From a practical perspective, the report underscores that exporters operating within the European Union can no longer focus exclusively on Annex I classifications when evaluating export control obligations. Increasingly, exporters must also consider national level controls, catch-all authorization requirements, end-use concerns, jurisdiction-specific implementation measures, and the possibility that non-listed items may nevertheless become subject to authorization requirements depending upon transaction context. The result is a regulatory environment that is becoming progressively more nuanced and, in certain respects, less harmonized than many companies may traditionally associate with EU export controls. For multinational organizations conducting exports across several EU jurisdictions, these developments create heightened importance for centralized compliance coordination, careful jurisdictional analysis, transaction-level diligence, and escalation procedures capable of identifying when national controls may apply notwithstanding the absence of a specific Annex I classification.
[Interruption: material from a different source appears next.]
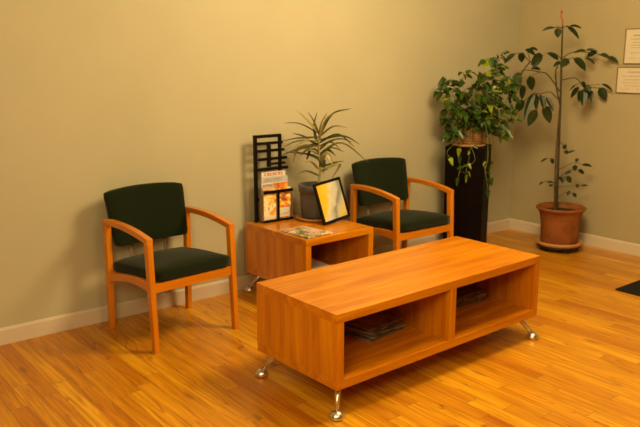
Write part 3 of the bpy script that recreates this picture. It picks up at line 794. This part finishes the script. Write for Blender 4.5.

Ultimately, the Commission’s Information Note reflects a broader structural evolution in European export controls toward a more expansive and context driven regulatory environment. The increasing reliance on national authorization regimes, controls involving non-listed items, enhanced scrutiny of strategically sensitive technologies, and broader transaction-based analysis collectively suggest that export controls within the European Union are continuing to develop beyond a purely list-based framework centered exclusively on enumerated controlled items. For exporters and compliance professionals alike, these developments reinforce the importance of maintaining export compliance programs capable of evaluating not only product classifications, but also national implementation measures, end-use considerations, customer and intermediary risk factors, and the increasingly complex regulatory landscape emerging across EU Member States.